Question

The value of ${( - 2)^7}$ is:
(A) $ + 64$
(B) $ - 64$
(C) $ - 128$
(D) $ - 14$

Answer 1

Hint: Here we are given a number that is raised to another number. This is called exponentials and here the base value is ‘$ - 2$’ and the power or value of exponential here is ‘$7$’. Also depending on the power (if it’s even or odd) we can find out the sign that will be assigned to the final answer easily.

Complete step by step solution:
There are a number of ways we can solve this problem but let us proceed with a systematic method.
The given question represents an exponential term: ${( - 2)^7}$
Every exponential term has two parts, the base and the power or exponential;
Here the base $ = - 2$
And the power $ = 7$
This means that the number $2$ has to be multiplied by itself $7$ times.
Let us proceed to solve the exponential ${( - 2)^7}$;
We can ignore the sign of the base value for now and come back to it later.
Let us first multiply $2$ by itself $7$ times, for this we split the exponential in this way;
$ \Rightarrow {(2)^7} = {(2)^3} \times {(2)^3} \times {(2)^1}$
Since by law of exponentials: ${(a)^b} \times {(a)^c} = {(a)^{b + c}}$
We split it in this way to be able to multiply the terms easily in our mind or using mental Maths, since we have already memorized the value of ${2^3} = 8$.
Simplifying will look like this;
$ \Rightarrow {(2)^7} = 8 \times 8 \times 2$
Then the value will be:
$ \Rightarrow {(2)^7} = 128$
But we were given $ - 2$ as the base and we had kept aside the negative sign.
Now to predict the sign required we just need to look at the power in the exponential term.
If the power is an odd number then the ($ - $) sign of the base will be there in the final answer also.
If the power is an even number, the sign of the final result becomes positive ($ + $).
The power here was $7$ which is odd, so the final value $128$ will take a negative sign.
So the final answer becomes;
$ \Rightarrow {( - 2)^7} = - 128$
Let us look at the options:
Option (A) $ + 64$ is incorrect. This is because when we look at the power in the exponential term, we know that it is odd so the final answer has to contain a negative sign, but here sign is positive so we can reject this option.
Option (B) $ - 64$ is incorrect. Here the sign is negative which is correct but $64$ is the wrong answer since ${2^6} = 64$ so here the power is wrong, it was supposed to be $7$.
Option (C) $ - 128$ is correct. This is because the sign is correctly given and the value $ - 128$ is found to be the answer when the base $ - 2$ is raised to the power $7$.
Option (D) $ - 14$ is incorrect. This is because we get $ - 14$ when we take the product of $ - 2$ and $7$, not when the base $ - 2$ is raised to the power $7$.

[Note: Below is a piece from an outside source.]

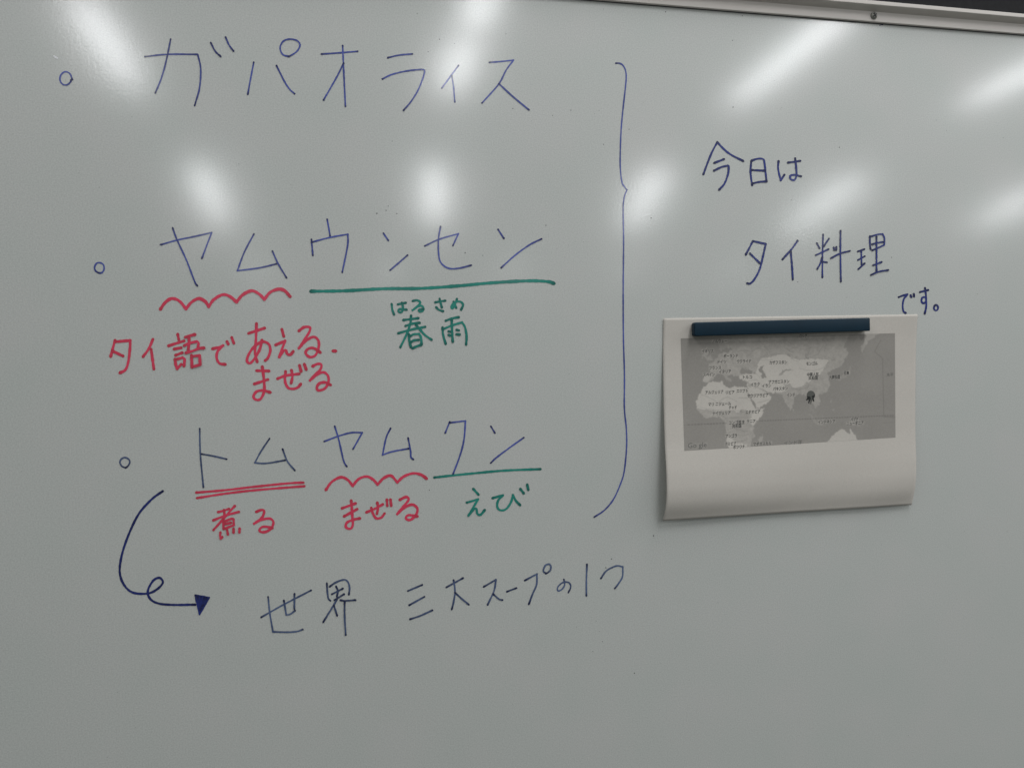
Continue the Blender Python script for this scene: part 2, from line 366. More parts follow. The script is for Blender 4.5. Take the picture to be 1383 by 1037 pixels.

Therefore, The value of ${( - 2)^7}$ is $-128$. So, the right option is option (C).

Note:
The above method is one way to solve the problem but there are other ways we can solve this question. For exponential questions if the power raised is small then we can just multiply the base number repeatedly by itself for the number of times mentioned in the power. Example if the question is ${( - 3)^2}$, it can also be written as ${( - 3)^2} = - 3 \times - 3$ so that the answer will be ${( - 3)^2} = 9$.